In the neighborhood: Fiesta Garibaldi busted for signs again

The Department of Neighborhood Services cited Fiesta Garibaldi, 5106 W. Bluemound Rd., on Wednesday for having a temporary sign that covered more than 25% of a window pane and for failing to obtain a permit for a sign hanging outside.

This is not the first time Fiesta owner Valdemar Escobar, of Franklin, has tangled with the city over his signs. He was fined $668 earlier this month for essentially the same thing.

So, wonder who is paying the fines and what makes it worth it to Escobar to keep getting tickets.

Massachusetts

The Democrats, faced with an absolutely critical race in Massachusetts to replace the late Sen. Edward Kennedy, start out by picking the wrong candidate: Martha Coakley.

Then they compound the error by running the worst major campaign in a long, long, long time.

Terrible.

Now will the Dems try to jam the health care votes in before Sen.-elect Scott Brown is sworn in?

Brewers vs. fans

The Milwaukee Brewers are pushing for a law that would allow the Stadium District Board to establish a single area where fans could resell their tickets.

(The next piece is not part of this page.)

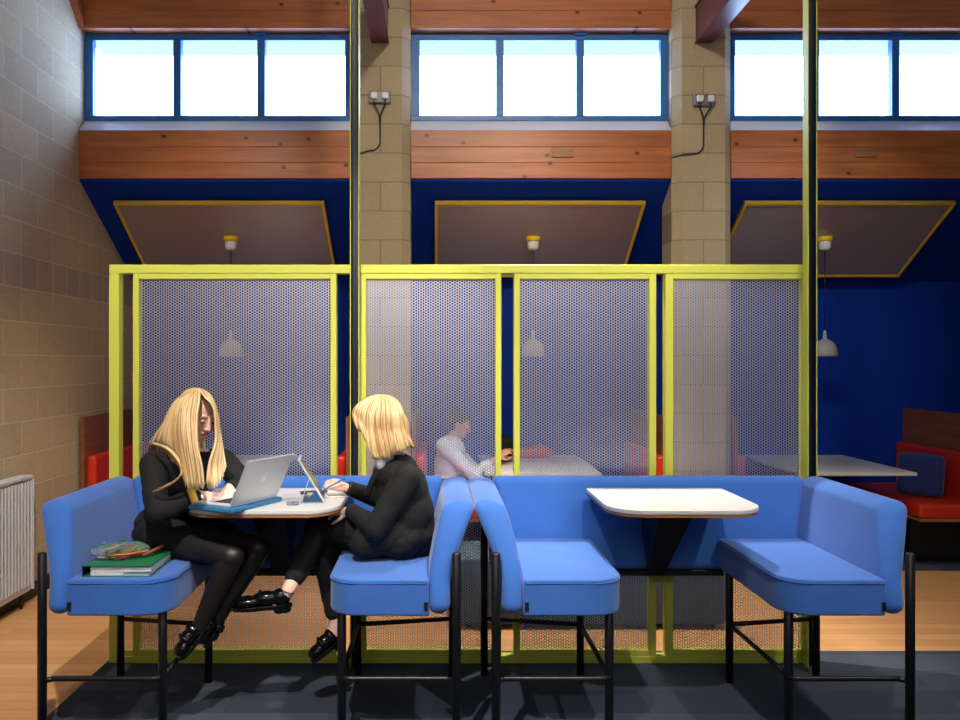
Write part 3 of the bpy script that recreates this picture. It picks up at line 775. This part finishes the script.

State Sen. Jim Sullivan (D-Wauwatosa) and a team of co-sponsors have obliged the Brewers by introducing a bill that would allow not only the Stadium Board to establish such an area, but also would allow any local government to do so, as well as the Lambeau Field football district and the Bradley Center.

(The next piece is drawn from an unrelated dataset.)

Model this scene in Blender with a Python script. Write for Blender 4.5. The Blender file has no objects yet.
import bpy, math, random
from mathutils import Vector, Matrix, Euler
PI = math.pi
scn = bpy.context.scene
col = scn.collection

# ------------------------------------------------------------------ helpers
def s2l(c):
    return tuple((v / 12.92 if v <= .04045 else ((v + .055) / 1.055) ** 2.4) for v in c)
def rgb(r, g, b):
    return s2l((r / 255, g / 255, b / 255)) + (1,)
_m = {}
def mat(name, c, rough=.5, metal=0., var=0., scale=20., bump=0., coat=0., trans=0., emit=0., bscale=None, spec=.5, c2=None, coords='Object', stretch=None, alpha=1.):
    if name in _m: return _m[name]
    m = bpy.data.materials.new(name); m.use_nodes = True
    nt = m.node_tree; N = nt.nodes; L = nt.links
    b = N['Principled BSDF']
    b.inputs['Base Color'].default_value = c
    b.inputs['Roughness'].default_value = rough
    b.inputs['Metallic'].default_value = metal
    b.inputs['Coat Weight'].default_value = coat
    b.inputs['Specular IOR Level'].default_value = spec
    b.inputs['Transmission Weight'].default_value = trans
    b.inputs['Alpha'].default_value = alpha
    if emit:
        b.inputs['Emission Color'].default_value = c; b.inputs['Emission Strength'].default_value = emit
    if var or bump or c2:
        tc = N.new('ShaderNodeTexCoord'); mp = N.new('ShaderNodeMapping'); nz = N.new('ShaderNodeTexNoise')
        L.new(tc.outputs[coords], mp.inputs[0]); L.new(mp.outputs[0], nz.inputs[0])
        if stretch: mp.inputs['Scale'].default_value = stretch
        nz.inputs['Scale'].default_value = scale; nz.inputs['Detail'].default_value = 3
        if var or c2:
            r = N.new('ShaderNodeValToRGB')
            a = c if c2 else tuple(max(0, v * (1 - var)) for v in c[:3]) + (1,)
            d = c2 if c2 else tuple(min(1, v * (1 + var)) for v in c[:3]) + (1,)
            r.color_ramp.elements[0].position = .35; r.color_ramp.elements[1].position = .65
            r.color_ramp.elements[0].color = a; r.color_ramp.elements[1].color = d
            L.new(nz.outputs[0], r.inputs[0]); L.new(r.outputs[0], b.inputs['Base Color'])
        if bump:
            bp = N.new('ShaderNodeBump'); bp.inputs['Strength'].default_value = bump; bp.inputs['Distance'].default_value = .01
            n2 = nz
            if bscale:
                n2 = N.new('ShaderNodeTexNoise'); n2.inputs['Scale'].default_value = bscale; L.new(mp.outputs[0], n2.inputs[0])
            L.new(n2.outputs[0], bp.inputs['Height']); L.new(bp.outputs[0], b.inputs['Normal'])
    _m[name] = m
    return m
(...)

It’s a bad bill. It gives the police and professional sports teams powers that they will selectively enforce against people who annoy them. If this bill becomes law, a fan will be acting illegally if he or she sells a ticket a neighbor at face value as they walk across the Miller Park stadium parking lot to go to a Brewers game together. The fan probably wouldn’t be busted for that. If, however, that fan is selling tickets for less than the Brewers charge, as does the man Jim Stingl wrote about, or if the fan ticks off a cop for some reason, that fan may well be looking at a $500 ticket.

This bill isn’t about protecting fans from harassment, as the Brewers claim. It’s about protecting major league profits.

This bill would take the Milwaukee Brewers’ (and other pro sports) business problem and use the police to solve it. It’s the wrong thing to do.

It’s called “free speech”

We are in trouble when a local journalist suggests prosecutors should “throw the book” at a man based partly on the protest signs found in his garage. From Dan Bice’s column on Sunday:

When finally tracked down in his car outside his mother’s house, Hayes again refused to get out, according to the criminal complaint. Oak Creek police eventually opened the locked doors and found a number of homemade signs slandering officers.

“Sheriff (expletive) is Finished playing with balls,” read one sign, according to the complaint. Another one said, “God says All Pigs Should Have their Brain Beat Out of their head with a Hammer.” And one more: “Pigs Are Sick (expletive).”

Yeah, you’d expect prosecutors might throw the book at the guy.